Для сравнения можно привести такие характерные примеры. В январе 2006 года министр обороны Словакии Юрай Лишка подал в отставку после авиакатастрофы самолета национальных ВВС, в которой погибли 44 человека. «Это решение было подсказано мне сердцем, состраданием к погибшим и их родственникам, а не продиктовано политическими соображениями» – так объяснил он причины своего ухода. А в марте 2007 года уже его преемник, Франтишек Кашицкий, подал аналогичное прошение в связи с взрывом на оружейном заводе в городе Новаки (погибли три человека, а следы пятерых не были найдены среди обломков разрушенных зданий)... Там, «у них», подобные отставки – норма.
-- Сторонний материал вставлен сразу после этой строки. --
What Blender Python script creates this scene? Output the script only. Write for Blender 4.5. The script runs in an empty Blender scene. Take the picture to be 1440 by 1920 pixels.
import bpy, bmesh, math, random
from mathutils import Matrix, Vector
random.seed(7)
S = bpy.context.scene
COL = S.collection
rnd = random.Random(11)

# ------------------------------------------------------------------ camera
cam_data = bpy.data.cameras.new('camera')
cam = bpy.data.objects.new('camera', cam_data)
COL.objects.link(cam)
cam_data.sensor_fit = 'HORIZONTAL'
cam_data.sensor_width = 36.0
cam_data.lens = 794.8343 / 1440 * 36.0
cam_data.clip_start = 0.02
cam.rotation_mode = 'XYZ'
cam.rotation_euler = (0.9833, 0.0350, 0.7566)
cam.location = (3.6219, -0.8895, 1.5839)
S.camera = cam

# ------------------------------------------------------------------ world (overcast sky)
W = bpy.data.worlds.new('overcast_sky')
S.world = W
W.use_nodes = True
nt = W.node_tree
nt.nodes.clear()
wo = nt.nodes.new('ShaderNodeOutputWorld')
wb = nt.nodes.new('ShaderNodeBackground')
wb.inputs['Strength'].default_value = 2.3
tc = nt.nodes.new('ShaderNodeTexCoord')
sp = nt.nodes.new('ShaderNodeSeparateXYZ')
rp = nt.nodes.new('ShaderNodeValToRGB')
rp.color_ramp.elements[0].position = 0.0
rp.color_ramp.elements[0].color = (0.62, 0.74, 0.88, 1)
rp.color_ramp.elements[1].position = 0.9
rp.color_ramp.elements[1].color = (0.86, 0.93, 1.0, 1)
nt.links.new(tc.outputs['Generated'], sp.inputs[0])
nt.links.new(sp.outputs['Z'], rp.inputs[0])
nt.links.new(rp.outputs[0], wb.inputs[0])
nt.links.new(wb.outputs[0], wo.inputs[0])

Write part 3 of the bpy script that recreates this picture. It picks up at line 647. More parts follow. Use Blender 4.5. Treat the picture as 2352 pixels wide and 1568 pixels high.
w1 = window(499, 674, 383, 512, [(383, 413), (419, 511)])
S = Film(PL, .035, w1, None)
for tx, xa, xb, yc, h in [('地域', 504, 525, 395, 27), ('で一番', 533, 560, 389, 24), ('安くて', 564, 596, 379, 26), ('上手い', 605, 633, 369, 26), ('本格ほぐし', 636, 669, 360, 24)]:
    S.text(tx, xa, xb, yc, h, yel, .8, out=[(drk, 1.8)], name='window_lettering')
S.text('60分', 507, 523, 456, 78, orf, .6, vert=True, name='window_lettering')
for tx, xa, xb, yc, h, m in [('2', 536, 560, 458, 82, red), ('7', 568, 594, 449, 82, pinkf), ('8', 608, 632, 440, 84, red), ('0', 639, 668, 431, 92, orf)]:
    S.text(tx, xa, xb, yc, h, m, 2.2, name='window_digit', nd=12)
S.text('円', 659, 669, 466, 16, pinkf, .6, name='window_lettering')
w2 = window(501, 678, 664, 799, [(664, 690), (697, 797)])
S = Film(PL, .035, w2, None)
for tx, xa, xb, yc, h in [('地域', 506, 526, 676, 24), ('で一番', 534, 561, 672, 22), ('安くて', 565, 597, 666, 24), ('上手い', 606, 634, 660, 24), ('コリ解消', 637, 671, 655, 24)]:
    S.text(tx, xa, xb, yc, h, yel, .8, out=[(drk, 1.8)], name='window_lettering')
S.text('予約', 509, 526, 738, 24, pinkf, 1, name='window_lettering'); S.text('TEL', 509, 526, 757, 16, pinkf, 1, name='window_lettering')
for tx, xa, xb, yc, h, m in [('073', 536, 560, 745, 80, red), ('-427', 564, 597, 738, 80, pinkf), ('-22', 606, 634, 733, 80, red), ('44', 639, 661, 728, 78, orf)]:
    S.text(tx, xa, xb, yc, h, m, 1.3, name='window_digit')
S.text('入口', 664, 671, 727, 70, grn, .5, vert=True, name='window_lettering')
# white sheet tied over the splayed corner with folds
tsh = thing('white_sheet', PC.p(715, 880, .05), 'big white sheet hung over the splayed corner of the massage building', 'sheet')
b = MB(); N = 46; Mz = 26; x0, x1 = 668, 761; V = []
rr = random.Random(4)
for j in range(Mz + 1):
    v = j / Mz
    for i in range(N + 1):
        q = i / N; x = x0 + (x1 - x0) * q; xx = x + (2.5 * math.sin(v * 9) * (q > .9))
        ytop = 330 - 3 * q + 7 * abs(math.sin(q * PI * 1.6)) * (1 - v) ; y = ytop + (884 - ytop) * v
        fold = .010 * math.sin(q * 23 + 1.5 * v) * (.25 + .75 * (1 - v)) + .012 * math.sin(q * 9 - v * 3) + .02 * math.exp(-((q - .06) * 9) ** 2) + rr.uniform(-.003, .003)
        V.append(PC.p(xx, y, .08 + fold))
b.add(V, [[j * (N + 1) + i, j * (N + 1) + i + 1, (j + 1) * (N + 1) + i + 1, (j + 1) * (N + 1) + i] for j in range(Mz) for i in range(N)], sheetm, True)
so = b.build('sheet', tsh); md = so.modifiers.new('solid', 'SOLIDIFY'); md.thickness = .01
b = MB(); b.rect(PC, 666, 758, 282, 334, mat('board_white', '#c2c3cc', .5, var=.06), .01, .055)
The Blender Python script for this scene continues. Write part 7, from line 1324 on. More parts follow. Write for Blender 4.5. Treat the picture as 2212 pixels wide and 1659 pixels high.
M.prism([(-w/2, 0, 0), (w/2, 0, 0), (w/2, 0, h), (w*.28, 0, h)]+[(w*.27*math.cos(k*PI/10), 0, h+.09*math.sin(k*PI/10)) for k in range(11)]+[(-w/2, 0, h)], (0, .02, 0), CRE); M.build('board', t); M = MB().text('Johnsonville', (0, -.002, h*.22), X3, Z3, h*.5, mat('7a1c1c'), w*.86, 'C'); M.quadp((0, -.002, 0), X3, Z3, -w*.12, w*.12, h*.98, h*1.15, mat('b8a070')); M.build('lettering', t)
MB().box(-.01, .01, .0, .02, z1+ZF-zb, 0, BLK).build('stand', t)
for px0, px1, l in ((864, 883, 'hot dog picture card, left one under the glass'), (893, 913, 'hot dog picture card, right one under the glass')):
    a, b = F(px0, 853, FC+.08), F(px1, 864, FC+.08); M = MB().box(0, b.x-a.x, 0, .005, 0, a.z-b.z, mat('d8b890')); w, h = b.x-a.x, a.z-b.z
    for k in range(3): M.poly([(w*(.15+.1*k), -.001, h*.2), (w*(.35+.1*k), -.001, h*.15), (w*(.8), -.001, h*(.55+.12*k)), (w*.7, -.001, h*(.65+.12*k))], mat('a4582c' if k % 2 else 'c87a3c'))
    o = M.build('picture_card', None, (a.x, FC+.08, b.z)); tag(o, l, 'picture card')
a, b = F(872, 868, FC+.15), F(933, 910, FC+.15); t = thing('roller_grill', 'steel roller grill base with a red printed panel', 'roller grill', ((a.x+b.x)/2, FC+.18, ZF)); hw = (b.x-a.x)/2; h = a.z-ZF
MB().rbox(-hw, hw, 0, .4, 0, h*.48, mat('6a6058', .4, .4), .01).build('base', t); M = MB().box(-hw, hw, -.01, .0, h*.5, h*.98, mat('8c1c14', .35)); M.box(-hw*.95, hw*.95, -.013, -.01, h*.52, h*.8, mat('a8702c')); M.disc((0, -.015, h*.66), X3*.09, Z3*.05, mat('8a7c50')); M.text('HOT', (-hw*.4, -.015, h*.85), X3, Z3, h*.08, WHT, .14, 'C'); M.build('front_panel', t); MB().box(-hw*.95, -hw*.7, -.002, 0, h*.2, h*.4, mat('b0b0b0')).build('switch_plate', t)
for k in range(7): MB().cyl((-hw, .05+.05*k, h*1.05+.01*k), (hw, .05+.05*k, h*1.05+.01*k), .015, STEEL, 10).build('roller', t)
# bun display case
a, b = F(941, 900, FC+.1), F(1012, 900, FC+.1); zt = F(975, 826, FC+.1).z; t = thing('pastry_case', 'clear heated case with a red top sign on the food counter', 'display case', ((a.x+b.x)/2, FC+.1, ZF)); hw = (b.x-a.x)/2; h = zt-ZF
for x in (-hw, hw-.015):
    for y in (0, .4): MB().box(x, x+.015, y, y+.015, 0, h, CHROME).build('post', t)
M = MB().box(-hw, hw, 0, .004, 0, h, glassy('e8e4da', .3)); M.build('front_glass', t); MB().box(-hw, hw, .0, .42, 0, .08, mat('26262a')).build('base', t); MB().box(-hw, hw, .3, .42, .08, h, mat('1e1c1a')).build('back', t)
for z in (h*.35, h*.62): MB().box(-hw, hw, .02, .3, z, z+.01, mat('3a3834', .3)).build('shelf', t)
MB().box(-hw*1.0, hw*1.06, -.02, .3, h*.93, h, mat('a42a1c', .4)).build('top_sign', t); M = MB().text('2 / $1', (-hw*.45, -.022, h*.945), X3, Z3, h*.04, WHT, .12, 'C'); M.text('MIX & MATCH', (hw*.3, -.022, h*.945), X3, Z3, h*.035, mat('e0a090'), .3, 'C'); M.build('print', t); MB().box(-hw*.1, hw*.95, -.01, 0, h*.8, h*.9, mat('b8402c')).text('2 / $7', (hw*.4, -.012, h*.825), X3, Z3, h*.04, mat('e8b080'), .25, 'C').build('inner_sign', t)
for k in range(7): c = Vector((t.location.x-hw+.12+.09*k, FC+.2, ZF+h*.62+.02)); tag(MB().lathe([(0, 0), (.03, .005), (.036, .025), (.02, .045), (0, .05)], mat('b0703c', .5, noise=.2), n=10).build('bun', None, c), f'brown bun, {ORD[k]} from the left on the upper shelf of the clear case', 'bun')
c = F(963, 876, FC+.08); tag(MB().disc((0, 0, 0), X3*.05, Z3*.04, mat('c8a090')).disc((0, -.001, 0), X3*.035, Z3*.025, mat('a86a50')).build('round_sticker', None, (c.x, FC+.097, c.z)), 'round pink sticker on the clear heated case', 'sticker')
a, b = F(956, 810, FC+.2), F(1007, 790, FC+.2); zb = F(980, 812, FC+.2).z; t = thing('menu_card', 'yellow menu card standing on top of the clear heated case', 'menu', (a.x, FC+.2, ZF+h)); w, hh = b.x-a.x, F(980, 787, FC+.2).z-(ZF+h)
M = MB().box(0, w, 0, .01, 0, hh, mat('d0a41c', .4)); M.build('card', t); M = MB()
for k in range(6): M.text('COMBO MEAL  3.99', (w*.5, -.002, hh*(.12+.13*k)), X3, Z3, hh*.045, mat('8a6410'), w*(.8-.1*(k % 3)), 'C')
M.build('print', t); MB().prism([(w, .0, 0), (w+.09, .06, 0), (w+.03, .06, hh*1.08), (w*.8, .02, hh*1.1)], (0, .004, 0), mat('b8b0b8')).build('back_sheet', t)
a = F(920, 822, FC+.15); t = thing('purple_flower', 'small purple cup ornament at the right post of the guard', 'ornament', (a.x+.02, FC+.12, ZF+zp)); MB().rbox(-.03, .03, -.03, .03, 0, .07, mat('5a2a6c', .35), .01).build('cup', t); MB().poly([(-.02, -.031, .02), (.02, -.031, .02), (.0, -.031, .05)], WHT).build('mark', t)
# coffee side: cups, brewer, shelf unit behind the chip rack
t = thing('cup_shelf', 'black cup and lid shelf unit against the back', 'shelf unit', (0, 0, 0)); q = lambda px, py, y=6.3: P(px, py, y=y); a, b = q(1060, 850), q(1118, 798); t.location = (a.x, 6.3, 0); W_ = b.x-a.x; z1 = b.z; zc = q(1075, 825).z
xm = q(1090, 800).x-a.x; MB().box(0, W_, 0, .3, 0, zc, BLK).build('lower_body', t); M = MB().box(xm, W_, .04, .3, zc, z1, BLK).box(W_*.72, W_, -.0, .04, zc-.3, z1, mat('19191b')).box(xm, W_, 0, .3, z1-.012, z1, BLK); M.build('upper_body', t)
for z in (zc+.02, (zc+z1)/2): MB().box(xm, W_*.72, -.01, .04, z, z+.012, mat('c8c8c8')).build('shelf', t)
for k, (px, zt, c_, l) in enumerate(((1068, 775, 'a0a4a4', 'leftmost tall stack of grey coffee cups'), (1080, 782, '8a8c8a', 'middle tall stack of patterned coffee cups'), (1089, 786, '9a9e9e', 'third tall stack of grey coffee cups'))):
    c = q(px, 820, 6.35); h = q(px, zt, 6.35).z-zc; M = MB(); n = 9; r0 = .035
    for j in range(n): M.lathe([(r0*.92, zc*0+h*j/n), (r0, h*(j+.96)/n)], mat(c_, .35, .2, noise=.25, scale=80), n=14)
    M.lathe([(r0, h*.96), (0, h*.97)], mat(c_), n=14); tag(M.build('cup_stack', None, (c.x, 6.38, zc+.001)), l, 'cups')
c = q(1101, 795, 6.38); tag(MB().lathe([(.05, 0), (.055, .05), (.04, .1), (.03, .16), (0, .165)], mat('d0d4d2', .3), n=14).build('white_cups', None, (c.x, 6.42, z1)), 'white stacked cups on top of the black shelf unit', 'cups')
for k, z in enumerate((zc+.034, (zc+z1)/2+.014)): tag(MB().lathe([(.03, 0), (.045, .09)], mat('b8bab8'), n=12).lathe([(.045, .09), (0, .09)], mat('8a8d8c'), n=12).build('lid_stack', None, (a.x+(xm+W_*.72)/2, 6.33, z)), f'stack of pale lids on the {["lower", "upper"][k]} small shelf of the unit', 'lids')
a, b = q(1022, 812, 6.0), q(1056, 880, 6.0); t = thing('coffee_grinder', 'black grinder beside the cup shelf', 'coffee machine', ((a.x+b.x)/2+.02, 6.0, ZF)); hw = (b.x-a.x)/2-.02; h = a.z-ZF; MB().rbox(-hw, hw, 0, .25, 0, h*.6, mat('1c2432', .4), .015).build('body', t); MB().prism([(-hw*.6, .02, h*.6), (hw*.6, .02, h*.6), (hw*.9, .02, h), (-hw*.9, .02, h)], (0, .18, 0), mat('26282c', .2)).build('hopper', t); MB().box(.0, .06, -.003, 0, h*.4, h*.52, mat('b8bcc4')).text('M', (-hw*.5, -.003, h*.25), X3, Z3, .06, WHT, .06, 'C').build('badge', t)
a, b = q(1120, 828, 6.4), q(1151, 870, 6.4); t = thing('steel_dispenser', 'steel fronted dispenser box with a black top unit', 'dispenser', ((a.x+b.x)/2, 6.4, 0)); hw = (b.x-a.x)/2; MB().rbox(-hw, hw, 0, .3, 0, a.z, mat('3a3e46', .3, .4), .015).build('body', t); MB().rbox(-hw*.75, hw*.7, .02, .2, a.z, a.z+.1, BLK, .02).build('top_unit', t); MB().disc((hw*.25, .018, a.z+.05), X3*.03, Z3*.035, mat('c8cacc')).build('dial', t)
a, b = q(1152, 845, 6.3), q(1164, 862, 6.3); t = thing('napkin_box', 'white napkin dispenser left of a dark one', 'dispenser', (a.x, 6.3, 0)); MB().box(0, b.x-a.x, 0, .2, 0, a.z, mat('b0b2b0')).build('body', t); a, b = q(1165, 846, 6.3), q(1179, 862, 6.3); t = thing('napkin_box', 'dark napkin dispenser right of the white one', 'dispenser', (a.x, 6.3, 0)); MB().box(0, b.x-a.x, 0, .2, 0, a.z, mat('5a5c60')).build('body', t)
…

Что касается отечественных традиций, то, как уже было сказано, после 1917 года института отставки просто не существовало. В сталинское время она была сродни расстрелу и лагерям, а позже чиновники уходили «в связи с переходом на другую работу». Высшие чиновники служили, пока их «не вынесут» под Кремлевскую стену или на Новодевичье кладбище, мысль о том, чтобы «попроситься», никому даже не приходила в голову. Министры обороны тоже служили «до могилы», неугодных же (Жуков, Родионов) или проштрафившихся (Соколов, Грачев) отставлял Главковерх.
В дореволюционной России согласно современным исследованиям отставка законодательно рассматривалась, с одной стороны, как всякое увольнение от государственной службы (военной и гражданской), в том числе и по просьбе увольняемого лица, а с другой – «отставление от службы» применялось в тех случаях, когда чиновник был приговорен по суду или по распоряжению начальства. То есть в те времена отставка имена несколько иной смысл, чем ныне. Хотя и тогда были примеры ухода со службы «по соображениям чести», особенно в армии.
Таким образом, Сердюков, вне всякого сомнения, создал положительный, здоровый прецедент. Многие все гадают, что за этим стоит, в то время как нужно просто порадоваться, что чиновник столь высокого ранга, тем более из президентской «обоймы» силовиков, возможно, воистину поступил «по зову сердца»... Хотя, конечно, далеко не факт, что «лед тронется» и его примеру в дальнейшем будут следовать другие министры. В том числе – и обороны.